At Norfolk, we allow subscribers to have a Pick 5 or a Pick 3 concert subscription. We offer flexibility in the fact that for instance, 2 tickets to one concert plus 4 tickets to another concert acts as 2 Pick 3 subscriptions as well. However, this does not translate into tessitura so we have been putting in the individual concerts and labeling the price type as a subscription. This causes issues in Tessitura because these people do not show up as subscribers although we consider them to be. How can I set up this in Tessitura so that it is more flexible in this, and the reports that are run show up more accurately?
Hi Carol,
Unfortunately there really is no way to circumvent the requirement that all performances in a package have the same number of seats. I think the way you are currently handling your offerings is the only way to handle them.
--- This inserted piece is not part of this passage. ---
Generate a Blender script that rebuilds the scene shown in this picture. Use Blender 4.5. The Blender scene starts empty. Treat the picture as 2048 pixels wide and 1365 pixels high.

Solving your reporting issues comes down to custom reporting that counts those single tickets as subscriptions. Hopefully some other users will have some suggestions for you on how to handle the reporting, as I’m pretty sure you aren’t the first organization to use single tickets for a non-traditional package situation.
Keeping track of those tickets as package revenue is pretty simple to do with standard reports based on GLs and price type categories. Grouping them into distinct packages is more tricky and would require some custom work. Identifying the constituents who buy those packages as subscribers shouldn’t be very hard using price type, though I suppose that depends on if you want to count them on a report or find them for a list or extraction. If it’s the later, you just need list and extraction criteria that looks at price type, which if you don’t have already should be pretty simple to add. If you wont to identify them for reports, that goes back to the custom reporting need.
Kevin Sheehan
Documentation & Learning Resources Specialist
Tessitura Network
1 888 643 5778 ext 329 Office
ksheehan@tessituranetwork.com
If the pricetype you use for these subscriptions has the pricetype category "subscription" then for the purposes of if not most, then at least a lot of reports the tickets would show as subscription, regardless of whether they were ever in a package. I'm not sure what you mean by people not showing up as subscribers? If you have a subscriber constituency that gets applied by a scheduled job you may want to revisit that script and make sure it's referencing people with tickets that have that price type category, rather than packages. Or if the subscriptions are not showing up in your local subscription history table, again revisit the script that populates that and make sure it's grabbing people with tickets with the subscription category instead of referencing the existence of a package.
For our "compose your own" packages (minimum of 6 but can choose across all our performances during the year, venues, price reserves etc) We set up a flexi package and buy the number of concerts within the package, we also add a "dummy" performance that we use to do our rollovers each year so that we can generate renewal forms for our "compose your own" subscribers.
We use specific pricetypes, CYO Adult, CYO conc etc... and they are in the category of "subscription" so the package information pulls out on our reports., our Finance Department are happy with this.
Maybe what would help is having just the "dummy" package element in your order and adding the extra performances as line items.
Then you could have the SQL job that runs overnight to update constituencies looks for this dummy package as well.